Naked Broccoli and Pasta

  • 1 head broccoli, washed and cut into floretes
  • 1 teaspoon crushed red peppers, or to taste
  • 6 garlic cloves, peeled, cut in half, and thinly sliced (or to taste)
  • 1/2 cup or more of freshly grated Parmesan cheese
  • Spaghetti

Put the pasta water on to boil.

Cook the pasta to within about two minutes of being finished (a little white inside is perfect) reserving the cooking liquid.

Steam the broccoli until it is tender but firm; set aside.

In a large pan sauté the garlic and peppers in a bit of olive oil.

Once the garlic is soft and about to brown, add the broccoli, and a few ladles of the pasta water.

Add the pasta and continue to cook until the pasta is finished, about a minute longer (add more water if it starts to stick).

Turn the heat off and finish with the cheese. There should only be a bit of liquid, and the strands of pasta and the broccoli should all be coated with it nicely.

Enjoy.

The Freshest Broccoli Ever

One of the biggest secrets to cooking well has nothing to do with the stove. It has nothing to do with cookbooks. Nothing to do with cookware. It has to do with shopping.

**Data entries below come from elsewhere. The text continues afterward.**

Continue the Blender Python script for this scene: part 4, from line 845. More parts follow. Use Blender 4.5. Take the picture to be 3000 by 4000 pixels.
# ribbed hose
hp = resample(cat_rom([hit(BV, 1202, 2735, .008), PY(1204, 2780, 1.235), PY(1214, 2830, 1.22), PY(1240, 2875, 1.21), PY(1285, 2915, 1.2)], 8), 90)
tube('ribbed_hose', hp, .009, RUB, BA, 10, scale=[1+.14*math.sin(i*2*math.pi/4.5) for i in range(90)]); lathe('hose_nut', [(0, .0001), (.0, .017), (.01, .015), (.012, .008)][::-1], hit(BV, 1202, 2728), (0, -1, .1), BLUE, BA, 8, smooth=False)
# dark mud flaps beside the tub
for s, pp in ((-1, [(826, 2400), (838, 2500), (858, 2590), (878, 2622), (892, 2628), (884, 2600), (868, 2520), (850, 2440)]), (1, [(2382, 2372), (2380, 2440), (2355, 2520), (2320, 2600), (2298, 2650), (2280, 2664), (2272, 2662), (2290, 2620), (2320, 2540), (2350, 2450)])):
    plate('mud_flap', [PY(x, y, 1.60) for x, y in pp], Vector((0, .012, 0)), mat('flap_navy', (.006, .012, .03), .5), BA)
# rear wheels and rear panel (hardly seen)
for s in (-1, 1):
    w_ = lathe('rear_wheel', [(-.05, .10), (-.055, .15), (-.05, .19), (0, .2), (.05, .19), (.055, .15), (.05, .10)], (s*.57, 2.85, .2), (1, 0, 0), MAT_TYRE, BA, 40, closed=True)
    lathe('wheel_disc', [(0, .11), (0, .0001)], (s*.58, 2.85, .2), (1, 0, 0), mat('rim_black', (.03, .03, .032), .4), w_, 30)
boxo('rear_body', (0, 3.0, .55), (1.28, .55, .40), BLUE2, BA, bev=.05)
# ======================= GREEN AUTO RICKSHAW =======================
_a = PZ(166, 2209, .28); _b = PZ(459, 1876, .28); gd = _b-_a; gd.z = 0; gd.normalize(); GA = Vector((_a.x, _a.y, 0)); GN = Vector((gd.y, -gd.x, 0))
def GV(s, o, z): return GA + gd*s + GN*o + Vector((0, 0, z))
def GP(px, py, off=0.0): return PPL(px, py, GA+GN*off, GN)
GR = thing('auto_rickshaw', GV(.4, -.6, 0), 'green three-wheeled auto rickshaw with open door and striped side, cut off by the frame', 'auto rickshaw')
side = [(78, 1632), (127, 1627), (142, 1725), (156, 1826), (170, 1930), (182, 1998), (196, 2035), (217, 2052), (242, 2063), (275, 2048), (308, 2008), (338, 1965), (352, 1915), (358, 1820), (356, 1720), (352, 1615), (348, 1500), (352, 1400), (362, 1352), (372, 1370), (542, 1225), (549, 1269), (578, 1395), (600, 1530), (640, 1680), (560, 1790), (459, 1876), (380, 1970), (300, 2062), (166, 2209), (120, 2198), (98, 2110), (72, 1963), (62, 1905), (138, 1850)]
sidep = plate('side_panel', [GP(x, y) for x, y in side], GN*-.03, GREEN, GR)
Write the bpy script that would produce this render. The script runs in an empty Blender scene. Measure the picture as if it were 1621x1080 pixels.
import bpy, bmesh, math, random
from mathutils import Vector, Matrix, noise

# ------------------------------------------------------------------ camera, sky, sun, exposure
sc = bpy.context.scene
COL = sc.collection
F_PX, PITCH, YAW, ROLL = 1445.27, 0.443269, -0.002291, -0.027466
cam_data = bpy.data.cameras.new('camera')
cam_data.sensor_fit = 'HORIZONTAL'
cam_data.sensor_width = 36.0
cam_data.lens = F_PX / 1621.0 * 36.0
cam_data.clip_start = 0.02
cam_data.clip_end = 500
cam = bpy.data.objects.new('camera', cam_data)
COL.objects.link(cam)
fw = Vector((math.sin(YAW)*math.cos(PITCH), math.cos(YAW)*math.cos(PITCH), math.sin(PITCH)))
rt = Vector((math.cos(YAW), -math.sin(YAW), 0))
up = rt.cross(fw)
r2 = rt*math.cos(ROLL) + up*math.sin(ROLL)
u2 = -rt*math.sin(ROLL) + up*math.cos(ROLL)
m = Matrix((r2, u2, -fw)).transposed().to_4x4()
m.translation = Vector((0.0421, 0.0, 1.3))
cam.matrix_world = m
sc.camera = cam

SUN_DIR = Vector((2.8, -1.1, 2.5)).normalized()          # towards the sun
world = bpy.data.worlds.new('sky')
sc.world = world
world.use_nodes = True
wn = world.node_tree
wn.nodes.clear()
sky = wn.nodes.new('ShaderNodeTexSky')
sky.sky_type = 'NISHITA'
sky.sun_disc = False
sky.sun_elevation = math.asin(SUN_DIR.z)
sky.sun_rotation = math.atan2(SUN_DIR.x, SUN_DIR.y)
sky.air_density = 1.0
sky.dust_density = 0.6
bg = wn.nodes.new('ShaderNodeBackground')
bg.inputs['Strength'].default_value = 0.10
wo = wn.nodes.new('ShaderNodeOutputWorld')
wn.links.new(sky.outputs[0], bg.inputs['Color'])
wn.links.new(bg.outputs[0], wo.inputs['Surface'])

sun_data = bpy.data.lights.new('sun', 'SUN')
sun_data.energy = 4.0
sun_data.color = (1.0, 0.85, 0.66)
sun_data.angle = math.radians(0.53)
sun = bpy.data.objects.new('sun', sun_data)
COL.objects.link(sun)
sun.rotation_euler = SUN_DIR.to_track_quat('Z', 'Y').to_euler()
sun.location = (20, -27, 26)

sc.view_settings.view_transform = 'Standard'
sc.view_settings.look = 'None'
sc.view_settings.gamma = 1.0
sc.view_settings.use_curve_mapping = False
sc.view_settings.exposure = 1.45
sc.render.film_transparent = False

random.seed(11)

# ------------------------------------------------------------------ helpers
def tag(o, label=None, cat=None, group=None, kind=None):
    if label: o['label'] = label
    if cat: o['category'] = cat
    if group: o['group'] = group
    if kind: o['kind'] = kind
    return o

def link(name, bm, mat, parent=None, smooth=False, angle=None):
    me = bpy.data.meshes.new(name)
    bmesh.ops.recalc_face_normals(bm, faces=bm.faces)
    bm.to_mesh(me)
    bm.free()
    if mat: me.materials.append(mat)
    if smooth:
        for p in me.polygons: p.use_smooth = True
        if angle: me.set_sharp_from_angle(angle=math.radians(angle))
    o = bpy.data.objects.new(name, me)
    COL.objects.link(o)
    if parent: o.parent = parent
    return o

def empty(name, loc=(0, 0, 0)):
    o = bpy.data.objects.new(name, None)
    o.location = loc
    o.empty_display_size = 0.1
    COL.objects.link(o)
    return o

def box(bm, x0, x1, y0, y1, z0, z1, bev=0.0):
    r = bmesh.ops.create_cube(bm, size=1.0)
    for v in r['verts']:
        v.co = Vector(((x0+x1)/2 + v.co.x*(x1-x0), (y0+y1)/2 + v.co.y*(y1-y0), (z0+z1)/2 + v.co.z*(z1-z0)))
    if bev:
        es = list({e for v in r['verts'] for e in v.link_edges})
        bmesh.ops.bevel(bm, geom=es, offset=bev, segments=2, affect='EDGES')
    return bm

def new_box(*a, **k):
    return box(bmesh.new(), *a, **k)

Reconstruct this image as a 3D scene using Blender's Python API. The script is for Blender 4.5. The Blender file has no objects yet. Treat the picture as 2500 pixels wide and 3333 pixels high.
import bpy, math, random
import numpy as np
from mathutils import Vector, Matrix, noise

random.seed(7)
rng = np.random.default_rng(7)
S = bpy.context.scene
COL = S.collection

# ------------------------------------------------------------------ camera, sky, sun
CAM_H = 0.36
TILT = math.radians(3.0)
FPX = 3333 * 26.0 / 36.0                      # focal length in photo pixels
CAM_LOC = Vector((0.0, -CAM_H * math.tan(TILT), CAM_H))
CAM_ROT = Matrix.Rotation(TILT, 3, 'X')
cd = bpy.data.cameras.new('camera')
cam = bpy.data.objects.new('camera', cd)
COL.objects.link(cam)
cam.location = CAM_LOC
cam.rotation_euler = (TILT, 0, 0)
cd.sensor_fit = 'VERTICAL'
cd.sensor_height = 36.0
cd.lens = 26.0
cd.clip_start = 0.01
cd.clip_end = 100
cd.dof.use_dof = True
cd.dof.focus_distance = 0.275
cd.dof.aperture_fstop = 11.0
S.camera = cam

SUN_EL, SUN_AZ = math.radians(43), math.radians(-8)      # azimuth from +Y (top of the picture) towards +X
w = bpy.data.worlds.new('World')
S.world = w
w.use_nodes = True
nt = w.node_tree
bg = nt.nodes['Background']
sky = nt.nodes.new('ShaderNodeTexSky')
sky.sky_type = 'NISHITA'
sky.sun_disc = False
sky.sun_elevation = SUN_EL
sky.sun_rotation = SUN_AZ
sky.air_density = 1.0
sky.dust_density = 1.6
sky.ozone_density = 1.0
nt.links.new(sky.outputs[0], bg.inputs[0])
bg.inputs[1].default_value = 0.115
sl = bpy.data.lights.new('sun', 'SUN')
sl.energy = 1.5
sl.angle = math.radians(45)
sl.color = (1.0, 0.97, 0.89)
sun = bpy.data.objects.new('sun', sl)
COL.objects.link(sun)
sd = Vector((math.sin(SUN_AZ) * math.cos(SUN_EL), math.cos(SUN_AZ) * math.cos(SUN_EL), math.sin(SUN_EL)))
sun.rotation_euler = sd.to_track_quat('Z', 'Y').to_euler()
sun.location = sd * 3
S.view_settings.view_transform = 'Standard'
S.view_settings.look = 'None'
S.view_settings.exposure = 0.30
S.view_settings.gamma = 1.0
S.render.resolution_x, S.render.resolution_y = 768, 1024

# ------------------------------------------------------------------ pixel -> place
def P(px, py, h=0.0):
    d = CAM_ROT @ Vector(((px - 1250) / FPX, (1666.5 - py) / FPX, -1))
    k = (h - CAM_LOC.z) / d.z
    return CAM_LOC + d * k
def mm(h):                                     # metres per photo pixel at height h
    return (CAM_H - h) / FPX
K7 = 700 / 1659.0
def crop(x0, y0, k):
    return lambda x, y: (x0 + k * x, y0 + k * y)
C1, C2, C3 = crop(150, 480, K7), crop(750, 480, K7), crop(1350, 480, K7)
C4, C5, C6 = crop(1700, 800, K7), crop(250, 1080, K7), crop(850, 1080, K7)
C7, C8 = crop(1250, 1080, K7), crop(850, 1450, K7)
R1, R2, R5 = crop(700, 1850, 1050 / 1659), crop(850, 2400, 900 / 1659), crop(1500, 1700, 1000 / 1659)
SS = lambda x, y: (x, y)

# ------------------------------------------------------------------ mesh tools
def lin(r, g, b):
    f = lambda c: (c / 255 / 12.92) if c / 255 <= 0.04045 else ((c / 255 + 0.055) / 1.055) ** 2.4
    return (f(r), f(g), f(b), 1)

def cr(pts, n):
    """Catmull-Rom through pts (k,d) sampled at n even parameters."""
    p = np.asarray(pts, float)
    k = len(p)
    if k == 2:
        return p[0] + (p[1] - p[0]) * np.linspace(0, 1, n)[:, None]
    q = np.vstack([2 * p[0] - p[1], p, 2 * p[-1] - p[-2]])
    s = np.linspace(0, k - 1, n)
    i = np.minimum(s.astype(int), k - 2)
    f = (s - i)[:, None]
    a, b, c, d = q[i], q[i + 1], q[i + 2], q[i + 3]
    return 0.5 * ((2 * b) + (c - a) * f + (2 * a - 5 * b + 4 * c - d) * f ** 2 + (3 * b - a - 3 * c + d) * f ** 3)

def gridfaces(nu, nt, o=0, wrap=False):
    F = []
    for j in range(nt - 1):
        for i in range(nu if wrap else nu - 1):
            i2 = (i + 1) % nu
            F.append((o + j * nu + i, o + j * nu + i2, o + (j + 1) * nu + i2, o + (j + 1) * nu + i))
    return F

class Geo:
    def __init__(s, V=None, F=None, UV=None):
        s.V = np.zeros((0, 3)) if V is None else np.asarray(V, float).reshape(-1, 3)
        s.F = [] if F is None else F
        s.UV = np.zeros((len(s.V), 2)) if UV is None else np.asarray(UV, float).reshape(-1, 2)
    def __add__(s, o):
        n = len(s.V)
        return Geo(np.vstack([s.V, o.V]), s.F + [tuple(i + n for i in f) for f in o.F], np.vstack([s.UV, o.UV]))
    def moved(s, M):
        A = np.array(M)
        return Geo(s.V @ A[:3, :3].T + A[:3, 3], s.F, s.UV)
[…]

Cooking with fresh ingredients is easy. Cooking with old one or poor quality ones takes real skill. Look at French cuisine—all those wonderful sauces were created to improve the flavor of things. Why would you need to improve the flavor of something that tasted good in the first place? I like easy things. When I cook, I try to get the freshest ingredients possible.

This weekend, we had the good fortune of being invited to the country. Our friends Jim and Muriel have a house in upstate New York, and they’ve been generously asking us to visit for the past few years. We finally took them up on their offer, and we had a blast.

Humming birds (or as Pinta called them, “Humus birds”) danced at their feeder off their kitchen window. Crickets chirped in the woods beyond the meadow. We swam in their naturally-chlorinated pool, making a sport out of dodging horseflies. Jim and Muriel like to drink and Muriel expertly whipped up cocktails each evening. There’s nothing like the taste of a cold margarita made by someone else. Fresh ingredients are good. Fresh ingredients handled by others are even better. Fresh ingredients handled by someone else involving alcohol are the best.

We brought food on our trip, and I cooked dinner Friday and Saturday nights. The first night, the Greek Tuna Salad increased its list of positive attributes by proving that it travels well (at least the ingredients for it do). The second night, I pan-fried wild salmon fillets (frozen, they travel well too) and experimented with a topping of oil, salt, pepper, and fresh fennel fronds from their garden. I served the fish with a simple mayonnaise-less potato salad  (olive oil, salt and pepper, scallions, and parsley), and steamed, fresh-picked broccoli.

The broccoli came from Jim and Muriel’s deer-proof garden, a fenced in spit of soil at a neighbor’s house. Nina and Pinta picked the broccoli themselves. It was a treat to see them walking into the house holding the green heads up like a bouquet of flowers. Now that’s a fresh ingredient.